TASK PROMPT →
Type out the data exactly as given. Skip any image.

***** DATASET EXTRACT *****

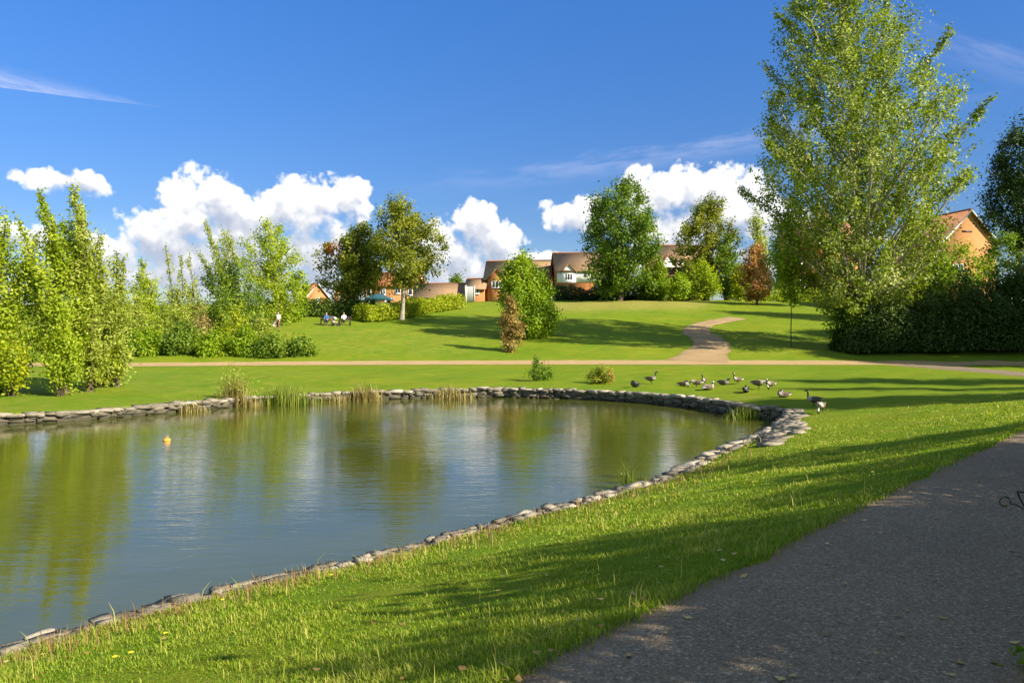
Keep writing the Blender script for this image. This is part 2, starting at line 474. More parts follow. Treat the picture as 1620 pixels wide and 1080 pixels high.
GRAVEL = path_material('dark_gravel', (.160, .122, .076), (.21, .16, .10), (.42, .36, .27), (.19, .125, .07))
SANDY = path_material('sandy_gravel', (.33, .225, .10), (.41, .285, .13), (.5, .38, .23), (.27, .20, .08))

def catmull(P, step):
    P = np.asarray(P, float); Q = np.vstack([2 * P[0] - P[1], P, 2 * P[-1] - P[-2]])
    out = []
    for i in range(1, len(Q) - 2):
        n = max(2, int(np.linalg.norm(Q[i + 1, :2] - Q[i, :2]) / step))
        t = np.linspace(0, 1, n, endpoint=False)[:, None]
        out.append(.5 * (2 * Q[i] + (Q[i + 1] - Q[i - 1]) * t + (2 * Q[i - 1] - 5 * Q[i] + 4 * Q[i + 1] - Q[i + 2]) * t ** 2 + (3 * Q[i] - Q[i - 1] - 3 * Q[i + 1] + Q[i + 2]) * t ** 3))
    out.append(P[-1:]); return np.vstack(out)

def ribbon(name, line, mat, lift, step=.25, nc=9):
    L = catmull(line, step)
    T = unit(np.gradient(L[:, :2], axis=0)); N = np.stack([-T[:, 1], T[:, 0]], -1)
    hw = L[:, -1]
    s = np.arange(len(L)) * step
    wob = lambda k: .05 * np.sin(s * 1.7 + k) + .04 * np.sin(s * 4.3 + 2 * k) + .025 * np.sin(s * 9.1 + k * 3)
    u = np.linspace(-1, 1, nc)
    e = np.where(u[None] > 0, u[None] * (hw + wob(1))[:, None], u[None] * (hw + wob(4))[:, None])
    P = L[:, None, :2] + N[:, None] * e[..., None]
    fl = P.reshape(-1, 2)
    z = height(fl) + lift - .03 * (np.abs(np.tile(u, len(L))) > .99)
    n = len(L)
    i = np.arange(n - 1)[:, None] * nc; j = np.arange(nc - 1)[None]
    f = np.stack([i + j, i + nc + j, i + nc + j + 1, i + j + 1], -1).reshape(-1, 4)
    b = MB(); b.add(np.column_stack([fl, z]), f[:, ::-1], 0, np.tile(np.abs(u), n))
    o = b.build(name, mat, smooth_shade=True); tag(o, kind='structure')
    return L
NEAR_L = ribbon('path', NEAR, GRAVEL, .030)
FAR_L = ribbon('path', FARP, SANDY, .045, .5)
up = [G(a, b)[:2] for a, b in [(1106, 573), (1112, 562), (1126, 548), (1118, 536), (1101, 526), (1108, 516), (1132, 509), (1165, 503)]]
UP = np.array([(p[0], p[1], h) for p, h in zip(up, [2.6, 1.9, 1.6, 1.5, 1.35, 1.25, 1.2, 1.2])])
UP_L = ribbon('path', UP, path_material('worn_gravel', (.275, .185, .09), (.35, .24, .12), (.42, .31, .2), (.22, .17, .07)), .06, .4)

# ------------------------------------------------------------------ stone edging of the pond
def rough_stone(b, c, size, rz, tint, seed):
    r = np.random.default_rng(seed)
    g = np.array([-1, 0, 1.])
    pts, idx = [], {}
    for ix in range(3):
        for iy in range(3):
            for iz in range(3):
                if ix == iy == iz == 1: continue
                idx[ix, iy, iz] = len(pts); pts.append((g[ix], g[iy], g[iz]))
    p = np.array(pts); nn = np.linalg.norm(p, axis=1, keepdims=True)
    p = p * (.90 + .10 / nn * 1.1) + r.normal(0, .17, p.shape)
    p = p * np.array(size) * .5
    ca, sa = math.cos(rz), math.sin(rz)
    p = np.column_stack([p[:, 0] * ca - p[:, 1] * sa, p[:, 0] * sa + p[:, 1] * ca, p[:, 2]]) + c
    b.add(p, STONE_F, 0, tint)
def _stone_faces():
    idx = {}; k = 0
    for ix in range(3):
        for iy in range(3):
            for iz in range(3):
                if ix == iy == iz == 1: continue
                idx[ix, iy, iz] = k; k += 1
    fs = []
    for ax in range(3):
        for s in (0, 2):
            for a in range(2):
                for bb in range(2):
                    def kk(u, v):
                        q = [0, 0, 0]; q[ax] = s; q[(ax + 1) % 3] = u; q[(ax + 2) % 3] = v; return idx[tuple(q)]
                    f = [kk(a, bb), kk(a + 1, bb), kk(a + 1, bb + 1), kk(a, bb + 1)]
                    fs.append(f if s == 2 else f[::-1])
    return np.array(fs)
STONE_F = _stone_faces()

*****

SOLUTION TO THIS EXERCISE →
Keep writing the Blender script for this image. This is part 2, starting at line 474. More parts follow. Treat the picture as 1620 pixels wide and 1080 pixels high.
GRAVEL = path_material('dark_gravel', (.160, .122, .076), (.21, .16, .10), (.42, .36, .27), (.19, .125, .07))
SANDY = path_material('sandy_gravel', (.33, .225, .10), (.41, .285, .13), (.5, .38, .23), (.27, .20, .08))

def catmull(P, step):
    P = np.asarray(P, float); Q = np.vstack([2 * P[0] - P[1], P, 2 * P[-1] - P[-2]])
    out = []
    for i in range(1, len(Q) - 2):
        n = max(2, int(np.linalg.norm(Q[i + 1, :2] - Q[i, :2]) / step))
        t = np.linspace(0, 1, n, endpoint=False)[:, None]
        out.append(.5 * (2 * Q[i] + (Q[i + 1] - Q[i - 1]) * t + (2 * Q[i - 1] - 5 * Q[i] + 4 * Q[i + 1] - Q[i + 2]) * t ** 2 + (3 * Q[i] - Q[i - 1] - 3 * Q[i + 1] + Q[i + 2]) * t ** 3))
    out.append(P[-1:]); return np.vstack(out)

def ribbon(name, line, mat, lift, step=.25, nc=9):
    L = catmull(line, step)
    T = unit(np.gradient(L[:, :2], axis=0)); N = np.stack([-T[:, 1], T[:, 0]], -1)
    hw = L[:, -1]
    s = np.arange(len(L)) * step
    wob = lambda k: .05 * np.sin(s * 1.7 + k) + .04 * np.sin(s * 4.3 + 2 * k) + .025 * np.sin(s * 9.1 + k * 3)
    u = np.linspace(-1, 1, nc)
    e = np.where(u[None] > 0, u[None] * (hw + wob(1))[:, None], u[None] * (hw + wob(4))[:, None])
    P = L[:, None, :2] + N[:, None] * e[..., None]
    fl = P.reshape(-1, 2)
    z = height(fl) + lift - .03 * (np.abs(np.tile(u, len(L))) > .99)
    n = len(L)
    i = np.arange(n - 1)[:, None] * nc; j = np.arange(nc - 1)[None]
    f = np.stack([i + j, i + nc + j, i + nc + j + 1, i + j + 1], -1).reshape(-1, 4)
    b = MB(); b.add(np.column_stack([fl, z]), f[:, ::-1], 0, np.tile(np.abs(u), n))
    o = b.build(name, mat, smooth_shade=True); tag(o, kind='structure')
    return L
NEAR_L = ribbon('path', NEAR, GRAVEL, .030)
FAR_L = ribbon('path', FARP, SANDY, .045, .5)
up = [G(a, b)[:2] for a, b in [(1106, 573), (1112, 562), (1126, 548), (1118, 536), (1101, 526), (1108, 516), (1132, 509), (1165, 503)]]
UP = np.array([(p[0], p[1], h) for p, h in zip(up, [2.6, 1.9, 1.6, 1.5, 1.35, 1.25, 1.2, 1.2])])
UP_L = ribbon('path', UP, path_material('worn_gravel', (.275, .185, .09), (.35, .24, .12), (.42, .31, .2), (.22, .17, .07)), .06, .4)

# ------------------------------------------------------------------ stone edging of the pond
def rough_stone(b, c, size, rz, tint, seed):
    r = np.random.default_rng(seed)
    g = np.array([-1, 0, 1.])
    pts, idx = [], {}
    for ix in range(3):
        for iy in range(3):
            for iz in range(3):
                if ix == iy == iz == 1: continue
                idx[ix, iy, iz] = len(pts); pts.append((g[ix], g[iy], g[iz]))
    p = np.array(pts); nn = np.linalg.norm(p, axis=1, keepdims=True)
    p = p * (.90 + .10 / nn * 1.1) + r.normal(0, .17, p.shape)
    p = p * np.array(size) * .5
    ca, sa = math.cos(rz), math.sin(rz)
    p = np.column_stack([p[:, 0] * ca - p[:, 1] * sa, p[:, 0] * sa + p[:, 1] * ca, p[:, 2]]) + c
    b.add(p, STONE_F, 0, tint)
def _stone_faces():
    idx = {}; k = 0
    for ix in range(3):
        for iy in range(3):
            for iz in range(3):
                if ix == iy == iz == 1: continue
                idx[ix, iy, iz] = k; k += 1
    fs = []
    for ax in range(3):
        for s in (0, 2):
            for a in range(2):
                for bb in range(2):
                    def kk(u, v):
                        q = [0, 0, 0]; q[ax] = s; q[(ax + 1) % 3] = u; q[(ax + 2) % 3] = v; return idx[tuple(q)]
                    f = [kk(a, bb), kk(a + 1, bb), kk(a + 1, bb + 1), kk(a, bb + 1)]
                    fs.append(f if s == 2 else f[::-1])
    return np.array(fs)
STONE_F = _stone_faces()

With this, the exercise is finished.